19. Davis Romero: A year ago, I felt, Davis was passing Ricky on the prospects list. I've been more wrong before, but not often. Davis has moved from the starting rotation to the bullpen in Vegas this year. He hasn't been doing well with a 5.67 ERA, 12 hits/9innings, 4.5 walks/9 and dropping to 6.6 SO/9. Yeah, I think he'll drop off the prospects list after this year. He's 26 now and if he was a prospect he'd be in Toronto by now. Going from 9 hits/9 last year to 12 this year isn't a good trend as is going from a 3.71 ERA last year to a 5.67 one this year. He has had shoulder injuries the last couple of seasons and is regaining strength still but at 26 now, likely his days as a prospect are nearly over.

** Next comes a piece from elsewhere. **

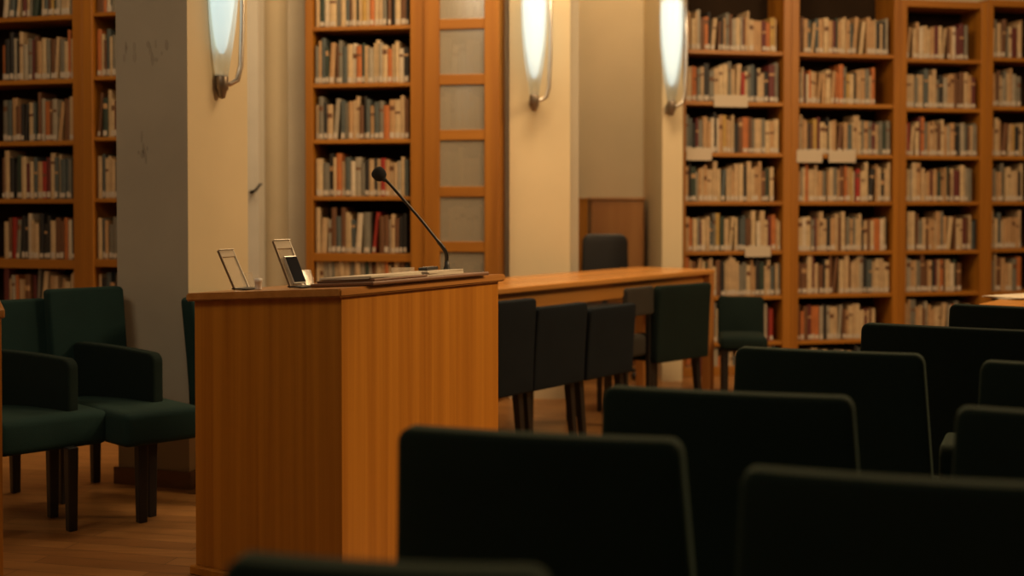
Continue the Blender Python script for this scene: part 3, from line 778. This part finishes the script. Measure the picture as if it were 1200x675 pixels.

20.  Tyler Pastornicky: He is in just his second year in professional ball and at 19 years of age Tyler is having a really good season in A-ball Lansing. He is hitting .277/.349/.339, he has 5 triples and 39 steals in just 78 games. He had a poor May (.203 BA) but has improved each month of the season. He takes a decent number of walks (29 in 319 PA, this year), likely he'll learn to take more, and his strikeout rate is good (12.6%). You have to like that from such a young man. He has made 19 errors but then he's just 19 and A-Ball diamonds aren't known for their true bounces, he has good range.  I think there is a fair chance that he passes Justin Jackson somewhere along the trail to the majors.  Jackson has better ‘tools' but Pastornicky is the more complete player at the moment. He has no power but he has time to find some and with his speed he could be the type of offensive player we haven't had in a long while. But he is a few years away from the Majors.